Vegan Cheese and Silver Moon

So from app developing I made a career pivot that was In some ways completely out of the blue! I started making vegan cheese. It wasn’t an overnight impulsive action though and it crept up on me slowly. Perhaps it was the osmosis of my working environment and the tumult of my family life. it dawned on me that, purely as a life experience challenge, running a food stall at markets, selling Vegan Cheese would be worth it and what did I have to loose?

I was in great need of a change, my current work contract was coming to end and my mother had recently passed away. So in 2017, I made a career pivot and started a small but well respected artisan vegan cheese brand, Silver Moon.

The products were high quality and sought after. I could not keep up with the demand. It was the right time, right place and right product. I just didn’t have and still don’t have the resources to elevate it to where Silver Moon needs to get to, so I have put vegan cheese making on hold. It was very difficult to find a way into that world, but not impossible and proved to me that you can pivot into a completely new career path if you put the effort in.

Working on Film & TV sets

Soon after starting the vegan cheese venture, I began to get work as a supporting artist (aka film extra, but that term is not favoured anymore) on Film and TV productions.

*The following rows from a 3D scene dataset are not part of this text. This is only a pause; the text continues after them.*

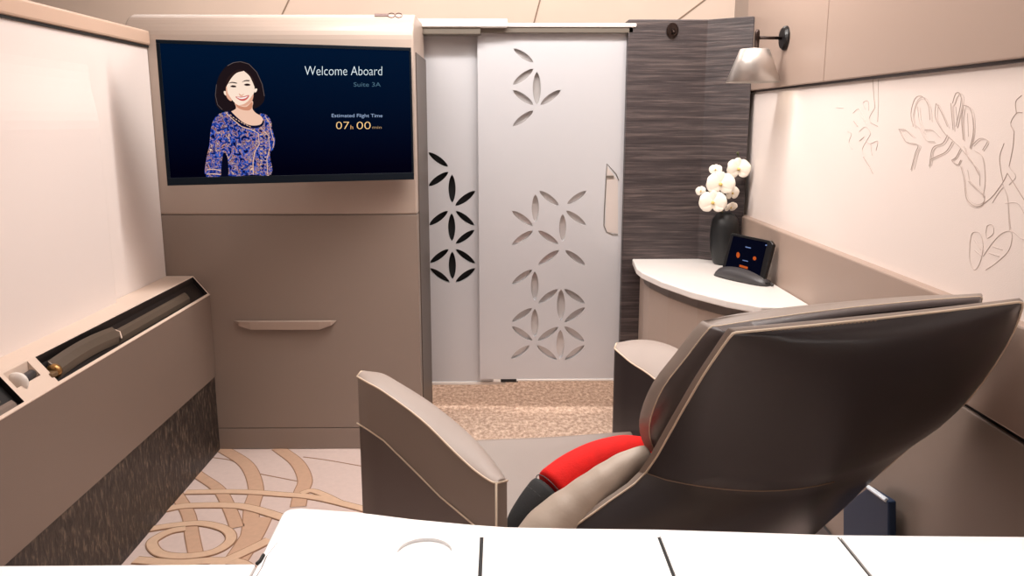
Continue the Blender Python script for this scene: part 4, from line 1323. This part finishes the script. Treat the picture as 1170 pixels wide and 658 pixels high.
# lids sit a few millimetres proud, with dark gaps between
zl = ZC_ + .004
def lp(x, y): 
    p = PZ(x, y, zl); return (p.x, p.y)
gx = [PZ(550.5, 612, zl).x, PZ(752.5, 612, zl).x, PZ(958, 613, zl).x]
first = [lp(300, 648), lp(306, 634), lp(318, 619), lp(335, 610), lp(357, 604.5), lp(408, 600), lp(470, 601), lp(536, 603)]
yl1 = lp(548, 607)[1]
g = .0022
seglids = [[(first[0][0] - .012, .47)] + first + [(gx[0] - g, yl1), (gx[0] - g, .47)],
           [(gx[0] + g, .47), (gx[0] + g, lp(552, 607)[1]), (gx[1] - g, lp(751, 608.5)[1]), (gx[1] - g, .47)],
           [(gx[1] + g, .47), (gx[1] + g, lp(754, 609)[1]), (gx[2] - g, lp(956, 613.5)[1]), (gx[2] - g, .47)],
           [(gx[2] + g, .47), (gx[2] + g, lp(958, 614)[1]), (XE - .02, lp(1170, 616)[1]), (XE - .02, .47)]]
for i, sgl in enumerate(seglids):
    bm = B(); extrude_poly(bm, [(x, y, ZC_ + .0006) for x, y in sgl], (0, 0, .0034))
    o = obj('lid', bm, M['marble'], cnt, bevel=0)
    if i == 0:
        c = PZ(485, 630, zl)
        cb = B(); lathe(cb, [(.031, -.0025), (.031, .02)], (0, 0, 0), 'Z', 40)
        bmesh.ops.transform(cb, matrix=Matrix.Translation(c - origin(cnt)) @ Matrix.Rotation(math.radians(-6), 4, 'X'), verts=cb.verts)
        o.location = (0, 0, 0); cb2 = cb
        bmesh.ops.translate(cb2, verts=cb2.verts, vec=origin(cnt))
        cut(o, cb2)
        o['label'] = 'lid with a round finger recess'
bm = B()
for gxx, pxx in zip(gx, (551, 752, 957)):
    box(bm, gxx - g, gxx + g, .47, PZ(pxx, 609, zl).y - .004, ZC_ + .0002, ZC_ + .0010)
obj('lid_gap', bm, M['blackmat'], cnt)
bm = B(); tube(bm, [(x - .0016, y + .0012, ZC_ + .0012) for x, y in seglids[0][:-2]], .0012, 6)
obj('lid_seam', bm, mat('grey_seam', (120, 112, 110), .5), cnt)
bm = B(); tube(bm, [PZ(x, y, ZC_ + .001) for x, y in ((293.5, 644), (297, 641), (301, 634))], .0022, 6)
obj('corner_shade_strip', bm, M['blackmat'], cnt)  # black strip standing in for the shade at the lid corner
# lower side shelf at the left
zsh = .60
ysh = PZ(150, 644, zsh).y
bm = B(); box(bm, XC + .004, outl[1][0] - .014, .45, ysh, zsh - .03, zsh)
bm2 = bm
o = obj('side_shelf', bm2, M['marble'], None, bevel=.004)
tag(o, 'white slab shelf filling the gap between side console and marble counter', 'shelf')

bpy.context.view_layer.update()
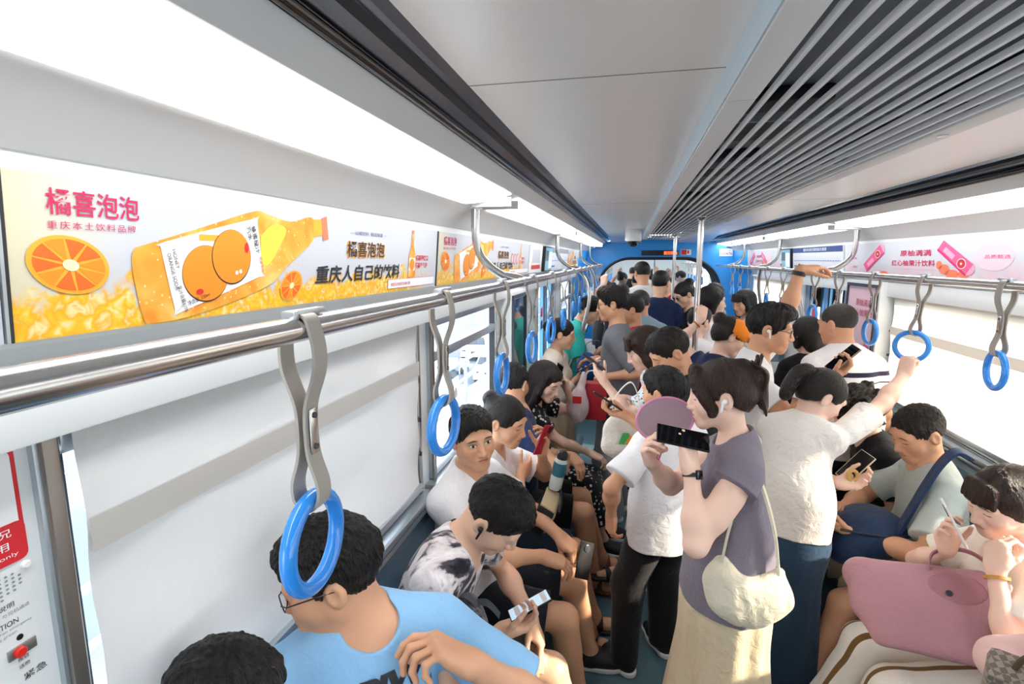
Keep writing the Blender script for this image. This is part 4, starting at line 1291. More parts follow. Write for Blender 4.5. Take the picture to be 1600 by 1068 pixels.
def pole(x, y, label, r=.019, z=2.24):
    t = empty('grab_pole', (x, y, 0), label, 'grab pole')
    mb = MB(); mb.tube([(x, y, .012), (x, y, 1.2), (x, y, z)], r, 20); mb.build('tube', M_steel, t)
    mb = MB(); mb.lathe([(.045, 0.0005), (.045, .008), (.026, .022), (.021, .03)], (x, y, 0), 24); mb.lathe([(.021, z - .03), (.026, z - .02), (.040, z - .006), (.040, z)], (x, y, 0), 24); mb.build('flange', M_steel, t)
pole(.465, 3.90, 'tall steel floor to ceiling pole gripped by a raised hand with a bracelet')
pole(.50, 6.55, 'steel floor to ceiling pole farther down the aisle held by the woman in black')
def stanchion(path, label, arm=None):
    t = empty('curved_grab_pole', path[-1], label, 'grab pole')
    mb = MB(); mb.tube(smooth_path(path, 7), .016, 14); mb.build('tube', M_steel, t)
    if arm:
        mb = MB(); mb.tube(arm, .014, 12); mb.build('crossbar', M_steel, t)
    mb = MB(); x, y, z = path[-1]; mb.lathe([(.036, 0.0005), (.036, .008), (.02, .018)], (x, y, 0), 20); mb.build('flange', M_steel, t)
stanchion([(-.44, 4.78, 1.842), (-.365, 4.72, 1.75), (-.345, 4.68, 1.58), (-.42, 4.64, 1.25), (-.52, 4.60, .92), (-.555, 4.58, .5), (-.555, 4.58, .012)], 'curved steel pole from the left handrail down to the left bench end', [(-.545, 4.585, .62), (-.80, 4.585, .62)])
stanchion([(1.34, 4.78, 1.842), (1.35, 4.72, 1.65), (1.42, 4.68, 1.35), (1.50, 4.62, 1.0), (1.52, 4.60, .5), (1.52, 4.60, .012)], 'curved steel pole from the right handrail behind the raised arm with a watch', [(1.52, 4.60, .62), (1.70, 4.60, .62)])
stanchion([(1.34, 6.05, 1.842), (1.35, 6.12, 1.65), (1.42, 6.18, 1.35), (1.50, 6.22, 1.0), (1.52, 6.22, .5), (1.52, 6.22, .012)], 'curved steel pole on the right beyond the door near the blue end panel')
stanchion([(-.44, 6.05, 1.842), (-.40, 6.1, 1.70), (-.42, 6.14, 1.35), (-.52, 6.18, 1.0), (-.56, 6.2, .5), (-.56, 6.2, .012)], 'curved steel pole on the left beyond the door, behind the teal shirt')

# rails, straps and a pole in the next car, small beyond the gangway
for side in (-1, 1):
    t = empty('handrail', (RX[side], 12.5, RZ), 'steel handrail in the next car on the %s, beyond the gangway' % ('left' if side < 0 else 'right'), 'handrail')
    mb = MB(); mb.tube([(RX[side], 10.4, RZ), (RX[side], 15, RZ)], RR, 12); mb.build('rail_bar', M_steel, t)
    for i, y in enumerate((10.7, 11.3, 11.9, 12.5, 13.1)):
        s_ = copy_tree(strap0); s_.location = (RX[side], y, RZ)
        tag(s_, 'small ring strap in the next car on the %s handrail beyond the gangway' % ('left' if side < 0 else 'right'), 'hanging strap', 'ring straps in the next car, %s' % ('left' if side < 0 else 'right'))
pole(.47, 11.2, 'steel pole in the next car, seen through the blue gangway opening')

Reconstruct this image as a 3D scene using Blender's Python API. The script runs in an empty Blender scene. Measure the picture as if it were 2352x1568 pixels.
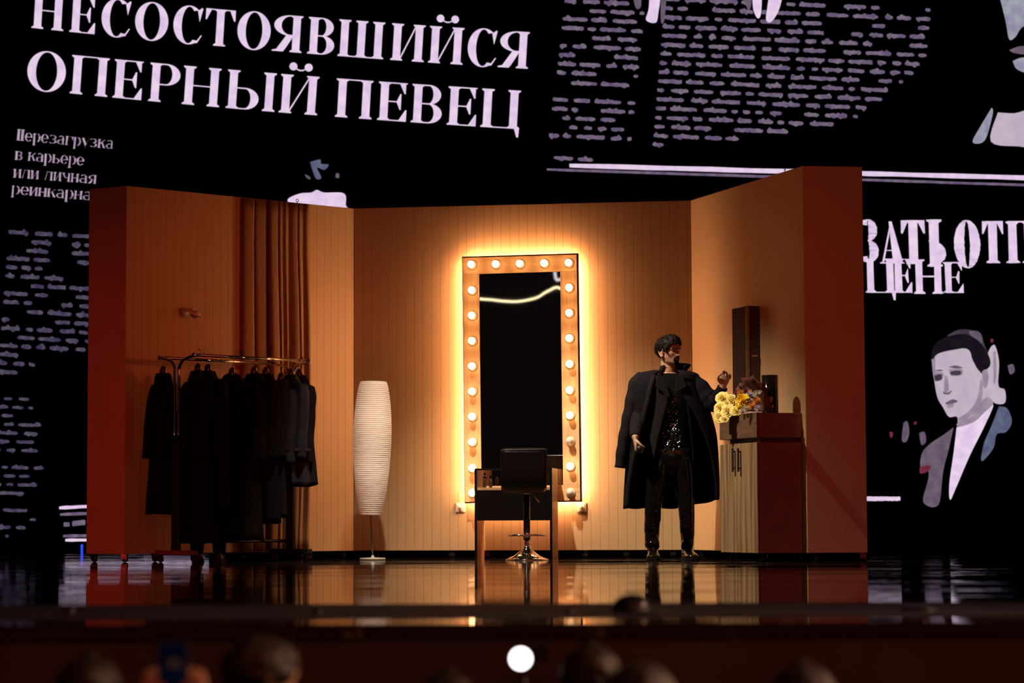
import bpy, bmesh, math, random
from mathutils import Matrix, Vector, noise
random.seed(7)
PI = math.pi
S = bpy.context.scene
COL = S.collection

# ------------------------------------------------------------------ camera
F = 5640.0                       # focal length in pixels of the 2352 px wide frame
PITCH = math.atan(407 / F)
EYE = Vector((0, 0, 0.335))      # a seated spectator's eye, a little above the stage floor
CR = Matrix.Rotation(PI / 2 + PITCH, 3, 'X') @ Matrix.Rotation(-0.0042, 3, 'Z')
cam = bpy.data.cameras.new('camera')
cam.sensor_width = 36; cam.sensor_fit = 'HORIZONTAL'; cam.lens = 36 * F / 2352
cam.clip_end = 200; cam.clip_start = 0.05
cam.dof.use_dof = True; cam.dof.focus_distance = 19.9; cam.dof.aperture_fstop = 1.9
co = bpy.data.objects.new('camera', cam); COL.objects.link(co)
co.matrix_world = Matrix.Translation(EYE) @ CR.to_4x4()
S.camera = co

# ------------------------------------------------------------------ world, lights, exposure
S.view_settings.view_transform = 'Standard'; S.view_settings.look = 'None'
S.view_settings.gamma = 1; S.view_settings.exposure = 0.0; S.view_settings.use_curve_mapping = False
wd = bpy.data.worlds.new('dark hall'); S.world = wd; wd.use_nodes = True
wd.node_tree.nodes['Background'].inputs[0].default_value = (1.0, 0.62, 0.55, 1)
wd.node_tree.nodes['Background'].inputs[1].default_value = 0.005

def lamp(name, kind, loc, target, energy, color, **kw):
    l = bpy.data.lights.new(name, kind); l.energy = energy; l.color = color
    for k, v in kw.items(): setattr(l, k, v)
    o = bpy.data.objects.new(name, l); COL.objects.link(o); o.location = loc
    o.rotation_euler = (Vector(target) - Vector(loc)).to_track_quat('-Z', 'Y').to_euler()
    return o
# white lamp hung above the front of the set, aimed down at its foot
lamp('side_spot', 'SPOT', (-0.8, 18.2, 4.5), (0.3, 19.3, 0.0), 1500, (1.0, 0.83, 0.62), spot_size=math.radians(66), spot_blend=0.7, shadow_soft_size=0.04)
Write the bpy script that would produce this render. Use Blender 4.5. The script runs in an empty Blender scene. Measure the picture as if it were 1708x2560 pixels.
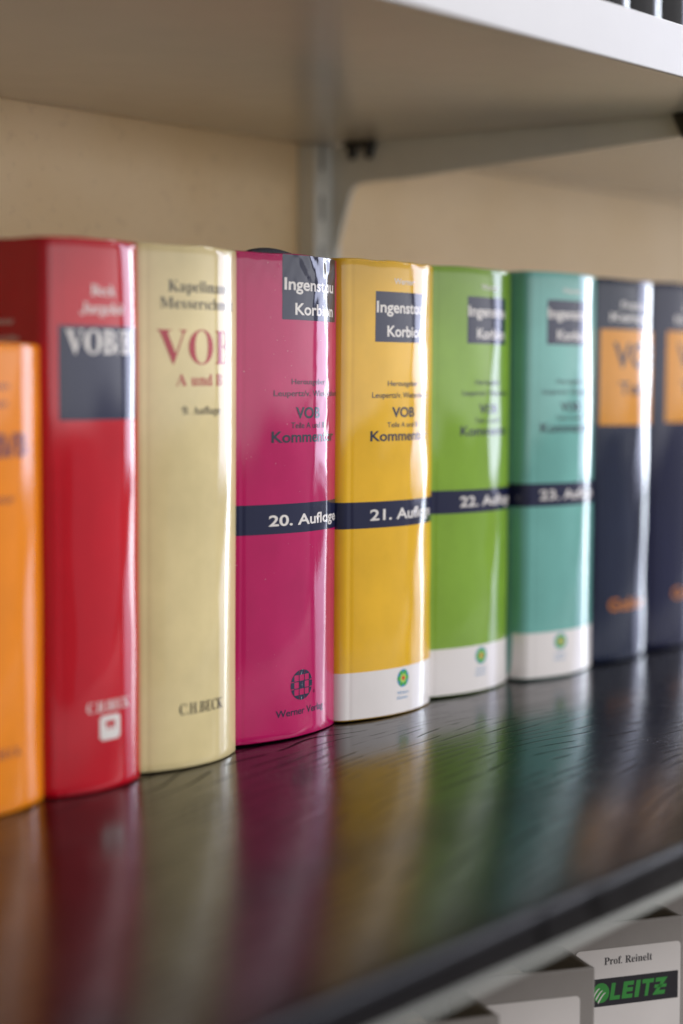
import bpy, bmesh, math, random
import numpy as np
from mathutils import Vector

R = math.radians
sc = bpy.context.scene
COL = sc.collection

# ------------------------------------------------------------------ camera
cd = bpy.data.cameras.new('camera')
cam = bpy.data.objects.new('camera', cd); COL.objects.link(cam); sc.camera = cam
cam.location = (-0.8076, -0.5945, 0.185)
cam.rotation_euler = (R(90 - 4.2424), 0, R(36.1204 - 90))
cd.sensor_width = 36.0; cd.sensor_fit = 'AUTO'; cd.lens = 4880 / 2560 * 36
cd.clip_start = 0.02; cd.clip_end = 50
cd.dof.use_dof = True; cd.dof.focus_distance = 0.980; cd.dof.aperture_fstop = 2.9
cd.dof.aperture_blades = 0

# ------------------------------------------------------------------ light
w = bpy.data.worlds.new('World'); sc.world = w; w.use_nodes = True
w.node_tree.nodes['Background'].inputs[0].default_value = (1.0, 0.92, 0.85, 1)
w.node_tree.nodes['Background'].inputs[1].default_value = 0.25

def area(name, loc, target, sx, sy, radiance, color):
    l = bpy.data.lights.new(name, 'AREA'); l.shape = 'RECTANGLE'; l.size = sx; l.size_y = sy
    l.energy = radiance * math.pi * sx * sy; l.color = color
    o = bpy.data.objects.new(name, l); COL.objects.link(o); o.location = loc
    d = Vector(target) - Vector(loc)
    o.rotation_euler = d.to_track_quat('-Z', 'Y').to_euler()
    return o
# tall daylight window on the end wall to the right of the shelves, the pale wall below and beside it
area('window_light', (2.7, -0.18, 0.72), (0, -0.18, 0.72), 0.54, 1.50, 20.0, (0.84, 0.91, 1.0))
area('window_lower_light', (2.7, -0.18, -0.42), (0, -0.18, -0.42), 0.54, 0.76, 2.2, (0.36, 0.55, 1.0))
area('curtain_light', (2.7, -0.80, 0.60), (0, -0.80, 0.60), 0.66, 1.26, 6.0, (0.72, 0.76, 1.0))
# broad soft daylight of the room in front of the shelves: bright upper part, dimmer towards the floor
area('room_light', (2.3, -2.6, 2.05), (2.3, 0, 2.05), 5.4, 1.10, 8.6, (0.96, 0.96, 1.0))
area('room_mid_light', (0.9, -2.6, 0.32), (0.9, 0, 0.32), 8.4, 0.48, 2.1, (0.94, 0.95, 1.0))
area('room_upper_light', (0.9, -2.6, 0.90), (0.9, 0, 0.90), 8.4, 0.64, 0.6, (0.94, 0.95, 1.0))
area('room_low_light', (2.7, -2.6, -0.25), (2.7, 0, -0.25), 4.8, 0.60, 0.32, (0.75, 0.80, 1.0))

sc.view_settings.view_transform = 'Standard'; sc.view_settings.look = 'None'
sc.view_settings.exposure = 0.0; sc.view_settings.gamma = 1.0
sc.view_settings.use_curve_mapping = False
sc.cycles.max_bounces = 10; sc.cycles.diffuse_bounces = 5; sc.cycles.glossy_bounces = 5
sc.cycles.use_denoising = True
sc.cycles.sample_clamp_indirect = 6.0

# ------------------------------------------------------------------ materials
def srgb(r, g, b):
    f = lambda c: (c / 255 / 12.92) if c / 255 <= 0.04045 else ((c / 255 + 0.055) / 1.055) ** 2.4
    return (f(r), f(g), f(b), 1)

class NT:
    def __init__(s, name):
        s.m = bpy.data.materials.new(name); s.m.use_nodes = True; s.t = s.m.node_tree
        s.p = s.t.nodes['Principled BSDF']
    def n(s, typ, **kw):
        nd = s.t.nodes.new(typ)
        for k, v in kw.items():
            if k.startswith('i_'):
                key = k[2:]
                nd.inputs[int(key) if key.isdigit() else key.replace('_', ' ')].default_value = v
            else: setattr(nd, k, v)
        return nd
    def l(s, a, b): s.t.links.new(a, b)
    def coord(s, scale=(1, 1, 1), out='Object', loc=(0, 0, 0)):
        tc = s.n('ShaderNodeTexCoord'); mp = s.n('ShaderNodeMapping')
        mp.inputs['Scale'].default_value = scale; mp.inputs['Location'].default_value = loc
        s.l(tc.outputs[out], mp.inputs['Vector']); return mp.outputs['Vector']
    def noise(s, vec, scale, detail=3, rough=0.5, dist=0):
        nd = s.n('ShaderNodeTexNoise'); nd.inputs['Scale'].default_value = scale
        nd.inputs['Detail'].default_value = detail; nd.inputs['Roughness'].default_value = rough
        nd.inputs['Distortion'].default_value = dist
        s.l(vec, nd.inputs['Vector']); return nd.outputs['Fac']
    def ramp(s, fac, stops):
        nd = s.n('ShaderNodeValToRGB'); e = nd.color_ramp.elements
        while len(e) < len(stops): e.new(0.5)
        for el, (p, c) in zip(e, stops): el.position = p; el.color = c if len(c) == 4 else (*c, 1)
        s.l(fac, nd.inputs['Fac']); return nd.outputs['Color']
    def math(s, op, a, b=None):
        nd = s.n('ShaderNodeMath', operation=op)
        for i, v in enumerate((a, b)):
            if v is None: continue
            if isinstance(v, (int, float)): nd.inputs[i].default_value = v
            else: s.l(v, nd.inputs[i])
        return nd.outputs[0]
    def mix(s, fac, a, b):
        nd = s.n('ShaderNodeMix', data_type='RGBA')
        for i, v in ((0, fac), (6, a), (7, b)):
            if isinstance(v, (int, float, tuple)): nd.inputs[i].default_value = v
            else: s.l(v, nd.inputs[i])
        return nd.outputs[2]
    def bump(s, h, strength, dist, normal=None):
        nd = s.n('ShaderNodeBump'); nd.inputs['Strength'].default_value = strength; nd.inputs['Distance'].default_value = dist
        s.l(h, nd.inputs['Height'])
        if normal is not None: s.l(normal, nd.inputs['Normal'])
        s.l(nd.outputs['Normal'], s.p.inputs['Normal']); return nd.outputs['Normal']

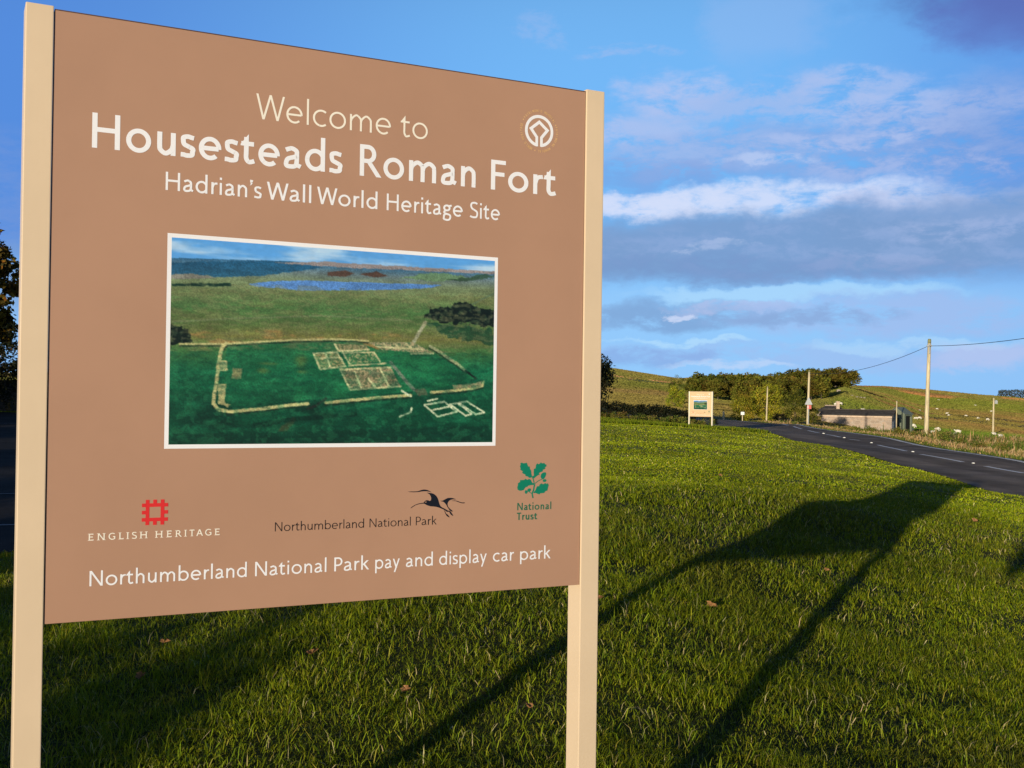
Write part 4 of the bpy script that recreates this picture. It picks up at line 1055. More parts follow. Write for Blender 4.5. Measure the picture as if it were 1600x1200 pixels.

For the first year it was choppy, just bits of work here and there, but some featured roles came in and then more consistent production bookings ranging from TV shows like This Country to Grantchester to Major motion pictures like Aladdin and 1917, putting me deeper in and giving me a perspective on the machinations of the industry.

I think it was enough of a jump-start to remind me of the magic and awe I felt as kid and to be inside the factory was wonderful.

I decided I wanted to write a short film and direct it at first so I could create showreel material for myself. Then something strange happened. The story didn’t want to be told for my own purposes, the story wanted to develop and there was little room for my showreel in that mix.

The challenge was how to become a filmmaker, with no “real” experience or established qualifications. I have some friends who are successful writers/actors and directors but I could not fathom how they got there, they were just doing it, and worked their way up. Now the Film & TV work has taken front seat. I have had some roles in short films and I am surrounded by creative people all the time. It might also be worth noting the first time I set foot on a film set was in 2002 for my good friend Tim Plester during the shoot of his first short film “Ant Muzak”.

Starting out in Voice Over

I have thought deeply in the back of my mind about becoming a voice over artist over the years. These have sometimes been merely fleeting thoughts with no mooring in reality. But, along with the many other questions bubbling in my active mind, including the stressful pressing, ”how do I become a filmmaker“ question, this “desire?” remained buried. The draw and determination to work at building a new career in VO is the culmination of all my skills to date. Building a Voice Over business is hard work and I have found the skills I have amassed over many years, even going back to when I was a teenager, are playing a part in me forging this new career path. Embarking on building a Voice Acting and Voice Over career, I am drawing on my experiences related to Sound Engineering, Design, Acting, Web Design, Computer Programming, Writing, Directing, Self Employment, Business Training, Networking, Public Speaking and probably a whole lot more. None of this was planned. It just evolved and keeps evolving.

I don’t think our experiences, especially creative ones, should go without some after thought, especially whenever we embark on a new venture or project. Whatever the quest may be, these skillsets build up and become part of our unique identity, which is ultimately what makes our Voice unique and how the world hears and sees us.

What skills are you using or not? Have you sat down and reviewed your successes (and failures) and applied them to your venture/job/career today, bring them all into the mix?